Further your comment does this apply to working mothers unfortunately in many cases it does especially the binge drinking. I have friends who work and they drink loads at the weekend and say I am entilted I have been busy all week.

That is a huge generalisation. I often say that I'm going to have few glasses of wine at the wknd cos I've had a tough week here at home with the guys! :) If anything getting out socially regularly has become more important to me because Im at home all week.
I wouldn't say you could align drinking and working habits to be honest.
 
I honestly don't give a monkey's about what a trainee solicitor needs or does not need to do. Unless you want to restrict the debate to parents who also are trainee solicitors :).
Sorry, my mistake, I was mixing up your posts with Thirfty1's.

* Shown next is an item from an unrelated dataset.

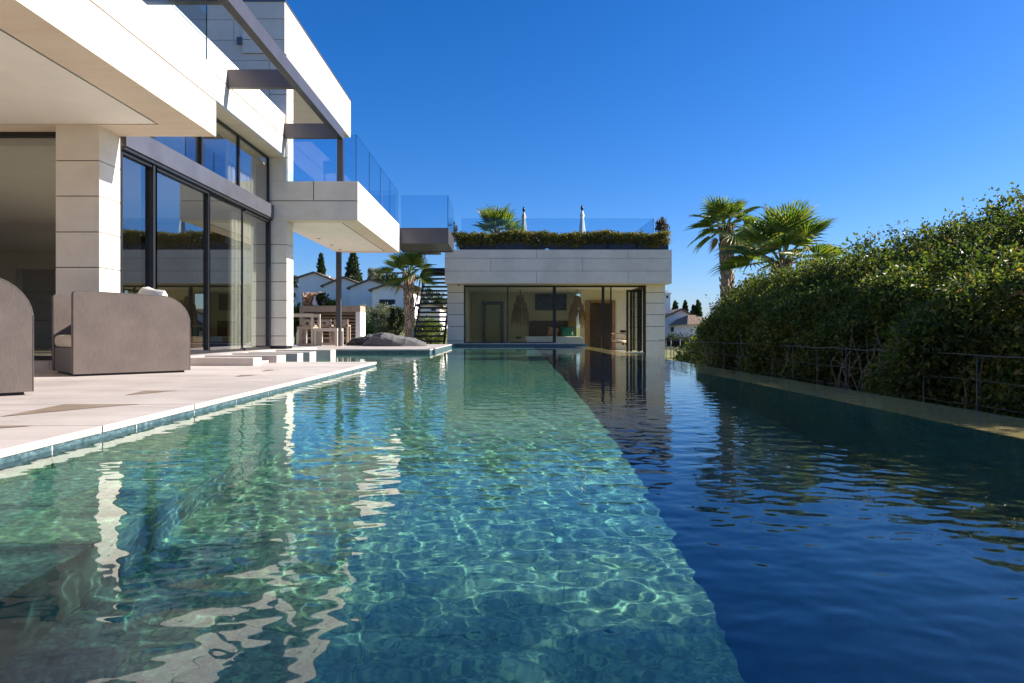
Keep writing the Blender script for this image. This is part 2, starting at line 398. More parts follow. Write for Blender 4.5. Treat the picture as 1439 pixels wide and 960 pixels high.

Everybody has choices, including the choice of how many hours to work, which of course affects their career options. I personally think that the long hours mentality is particularly damaging to family life.

I don't personally 'need' to tell myself anything; I, like most parents, do the best I can for my children within my means and within my long term plans.
I'm in full agreement with you here. (Your reply was admirably restrained given the intemperate tone of my post.)
Another one of your "I'm absolutely right and you're all wrong whether you like it or not" posts. Predictable at least. . .Men can care for children as adequately as women, the difference being that they don't generally want to, and nobody tells them they shouldn't have children.
Who needs a hug? :). I make no apology for being opinionated. A man can care for a child but he can't mother it. I can't agree that the role of a father and mother are simply interchangeable (couched enough?).